* _Dataset excerpts_:
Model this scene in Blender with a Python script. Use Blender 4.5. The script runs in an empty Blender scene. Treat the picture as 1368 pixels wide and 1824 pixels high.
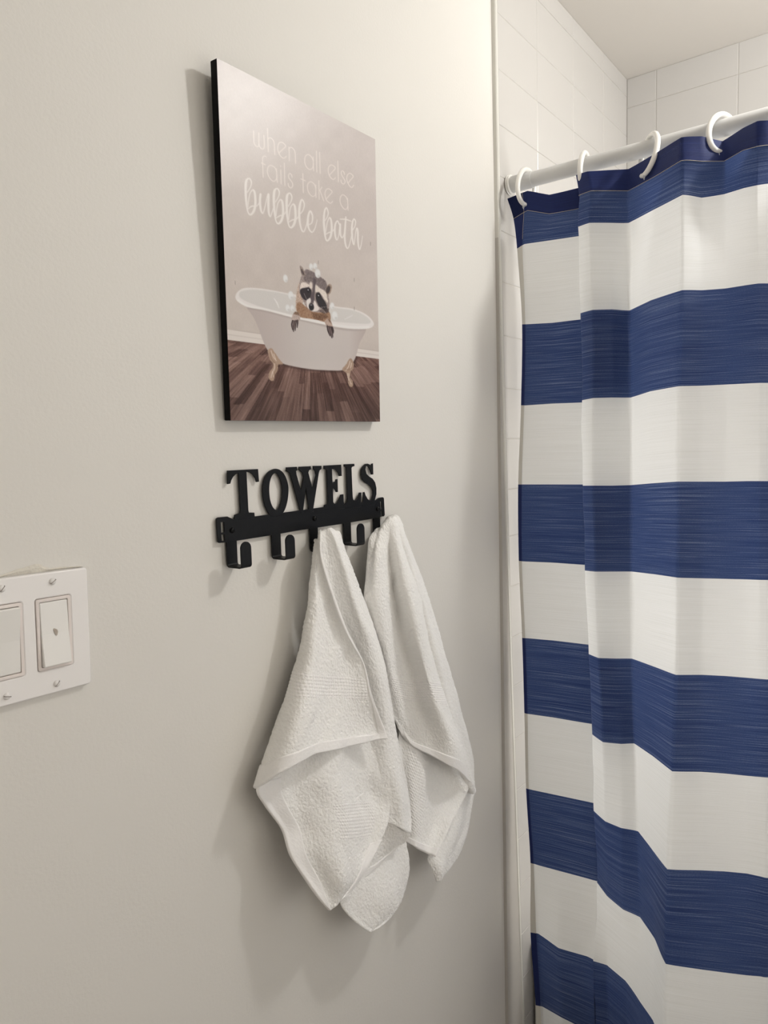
import bpy, bmesh, math, random
import numpy as np
from mathutils import Vector, Matrix

S = bpy.context.scene
COL = S.collection
random.seed(4); RNG = np.random.default_rng(4)

# measured geometry, metres: x along the painted wall, -y into the room, z up
CAM = {"loc":[0,-0.6557,1.49],"r":[0.605242,-0.795574,-0.027288],"u":[0.087427,0.032362,0.995645],"f":[0.791226,0.604992,-0.089142],"lens":25.3026}
POSTER = [[0.5484,-0.026,1.9139],[0.8264,-0.026,1.9155],[0.8363,-0.0136,1.5277],[0.5554,-0.0136,1.5257]]
HOMO = [471.774316,45.771199,386.0,215.455135,683.85311,103.0,0.284093,0.050538]
LETTERS = {"T":[[[0.55473,1.46833],[0.60223,1.46828],[0.60305,1.45286],[0.59882,1.45257],[0.59759,1.4571],[0.59407,1.4615],[0.58932,1.46452],[0.58355,1.46588],[0.58388,1.41982],[0.58458,1.41679],[0.59322,1.41603],[0.59382,1.40924],[0.56146,1.41013],[0.56247,1.41599],[0.57069,1.41729],[0.57157,1.42087],[0.57103,1.46475],[0.5668,1.46349],[0.5626,1.46067],[0.55958,1.45687],[0.55796,1.453],[0.55397,1.45266]]],"O":[[[0.631,1.46743],[0.6335,1.46729],[0.63594,1.46681],[0.63828,1.46602],[0.64045,1.46497],[0.64248,1.46364],[0.64437,1.46202],[0.6461,1.46014],[0.64764,1.45807],[0.64902,1.4557],[0.65023,1.45305],[0.65123,1.45032],[0.65199,1.44771],[0.65247,1.44533],[0.6527,1.44307],[0.65272,1.44077],[0.65257,1.43828],[0.65225,1.43549],[0.65174,1.43251],[0.65107,1.42951],[0.65028,1.42668],[0.64937,1.42401],[0.64831,1.42142],[0.64715,1.41901],[0.6459,1.41685],[0.64468,1.41497],[0.64343,1.41332],[0.64197,1.4119],[0.64013,1.41071],[0.63774,1.40972],[0.63494,1.40894],[0.63203,1.40842],[0.62927,1.40821],[0.62666,1.40821],[0.62409,1.40845],[0.62164,1.40908],[0.61938,1.41027],[0.6173,1.41227],[0.61536,1.41491],[0.61363,1.41776],[0.61219,1.42043],[0.61108,1.42277],[0.61027,1.42502],[0.60965,1.4273],[0.60913,1.42976],[0.6087,1.4325],[0.6084,1.43543],[0.60825,1.43837],[0.60825,1.44114],[0.60843,1.44374],[0.60877,1.44624],[0.60924,1.44862],[0.60983,1.45084],[0.61048,1.45286],[0.61123,1.45471],[0.61215,1.45647],[0.61331,1.45819],[0.61475,1.45996],[0.61641,1.46171],[0.61829,1.46333],[0.62038,1.46467],[0.62281,1.46574],[0.62554,1.46661],[0.62834,1.46719]],[[0.63049,1.4621],[0.63157,1.46191],[0.63267,1.46145],[0.63376,1.46075],[0.63482,1.45983],[0.63587,1.45864],[0.63692,1.4572],[0.6379,1.45557],[0.63876,1.45386],[0.63949,1.45203],[0.64011,1.45005],[0.64062,1.44801],[0.64101,1.446],[0.64128,1.44412],[0.64143,1.4423],[0.64145,1.44038],[0.64133,1.43823],[0.64104,1.43566],[0.6406,1.4328],[0.64005,1.42997],[0.63944,1.42749],[0.63877,1.42545],[0.638,1.42367],[0.63719,1.42212],[0.63638,1.42075],[0.63553,1.41957],[0.63465,1.41859],[0.63377,1.41779],[0.63296,1.41716],[0.63226,1.41668],[0.63162,1.41638],[0.63097,1.41623],[0.63025,1.41623],[0.62941,1.41635],[0.62851,1.41659],[0.62757,1.41703],[0.62662,1.41769],[0.62563,1.41861],[0.6246,1.41976],[0.62359,1.4211],[0.62269,1.42262],[0.62189,1.42433],[0.62115,1.42623],[0.62051,1.42829],[0.62,1.43047],[0.61963,1.43284],[0.61937,1.43538],[0.61923,1.43796],[0.61922,1.44043],[0.61933,1.44281],[0.61957,1.44516],[0.61992,1.44741],[0.62035,1.44949],[0.6209,1.45139],[0.62155,1.45316],[0.62227,1.45476],[0.62302,1.45619],[0.6238,1.45744],[0.62462,1.45851],[0.62548,1.45943],[0.62639,1.46022],[0.62736,1.46094],[0.62838,1.46155],[0.62943,1.46197]]],"W":[[[0.65044,1.46844],[0.66932,1.46851],[0.67044,1.46412],[0.66767,1.46305],[0.66822,1.45867],[0.67557,1.4368],[0.68156,1.45406],[0.67937,1.46055],[0.67252,1.46482],[0.67351,1.46835],[0.69551,1.46833],[0.69564,1.46404],[0.69205,1.46306],[0.69037,1.46007],[0.69747,1.43823],[0.70523,1.45615],[0.70464,1.46107],[0.70062,1.46409],[0.70025,1.4684],[0.71627,1.46814],[0.71604,1.46371],[0.71229,1.46197],[0.71053,1.45836],[0.69726,1.41173],[0.69766,1.40802],[0.68819,1.40803],[0.68899,1.41203],[0.68501,1.44062],[0.67831,1.41293],[0.67771,1.40815],[0.67197,1.40826],[0.6725,1.41182],[0.65754,1.4576],[0.655,1.46163],[0.64998,1.46403]]],"E":[[[0.72141,1.46795],[0.75665,1.4682],[0.75717,1.45244],[0.75222,1.45251],[0.75049,1.45657],[0.7468,1.46011],[0.74243,1.4624],[0.73712,1.46286],[0.73737,1.4429],[0.73963,1.44487],[0.74349,1.44551],[0.74492,1.44839],[0.74815,1.44864],[0.7479,1.43086],[0.74468,1.43081],[0.74292,1.43414],[0.73982,1.43602],[0.73756,1.43658],[0.73761,1.41762],[0.74005,1.41532],[0.74324,1.41507],[0.74724,1.41773],[0.75206,1.42334],[0.7538,1.4268],[0.75945,1.4271],[0.7596,1.41679],[0.76095,1.41222],[0.76071,1.40724],[0.71898,1.40907],[0.71928,1.41487],[0.72618,1.41599],[0.72693,1.41844],[0.72668,1.4622],[0.7212,1.46383]]],"L":[[[0.76321,1.46839],[0.78519,1.46832],[0.78544,1.46501],[0.78065,1.46432],[0.77854,1.46267],[0.77928,1.42227],[0.78042,1.41783],[0.78376,1.41627],[0.78795,1.41771],[0.79231,1.42223],[0.79462,1.42691],[0.79881,1.4269],[0.79712,1.41217],[0.79641,1.40603],[0.76071,1.40724],[0.76095,1.41222],[0.76686,1.41624],[0.76805,1.42133],[0.76782,1.46266],[0.76659,1.46459],[0.76306,1.46524]]],"S":[[[0.82785,1.46766],[0.82782,1.45131],[0.82346,1.45133],[0.82155,1.45697],[0.81817,1.46157],[0.81472,1.46437],[0.81113,1.46362],[0.80978,1.45924],[0.81204,1.45293],[0.81758,1.44911],[0.82607,1.4451],[0.83166,1.4394],[0.83422,1.4311],[0.83381,1.42205],[0.82972,1.41327],[0.82867,1.40655],[0.79994,1.40662],[0.8023,1.41176],[0.80372,1.42675],[0.80628,1.42703],[0.80845,1.42199],[0.81317,1.41629],[0.81809,1.41369],[0.8225,1.41516],[0.82572,1.4217],[0.82597,1.42709],[0.82259,1.43271],[0.81561,1.4376],[0.80721,1.44074],[0.8018,1.44545],[0.79957,1.45174],[0.80033,1.45874],[0.80408,1.46388],[0.80988,1.46721],[0.81558,1.46745],[0.82053,1.46595],[0.82261,1.46408],[0.82446,1.4667]]]}
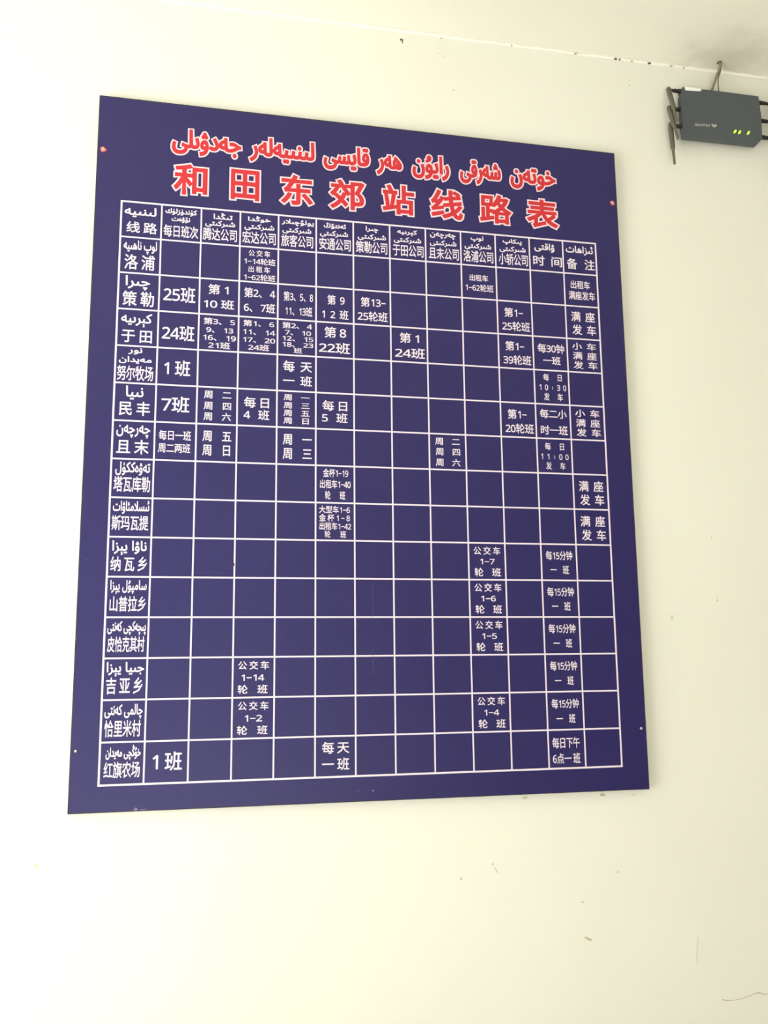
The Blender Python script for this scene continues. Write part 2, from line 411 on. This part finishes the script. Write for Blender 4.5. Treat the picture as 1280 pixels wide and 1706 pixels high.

* _Short exercise_: Skip the pictures and quote each line of the entries above, from the first through the line with "random.seed(4); RNG = np.random.default_rng(4)", exactly as it appears.

* _Response_:
Model this scene in Blender with a Python script. Use Blender 4.5. The script runs in an empty Blender scene. Treat the picture as 1368 pixels wide and 1824 pixels high.
import bpy, bmesh, math, random
import numpy as np
from mathutils import Vector, Matrix

S = bpy.context.scene
COL = S.collection
random.seed(4); RNG = np.random.default_rng(4)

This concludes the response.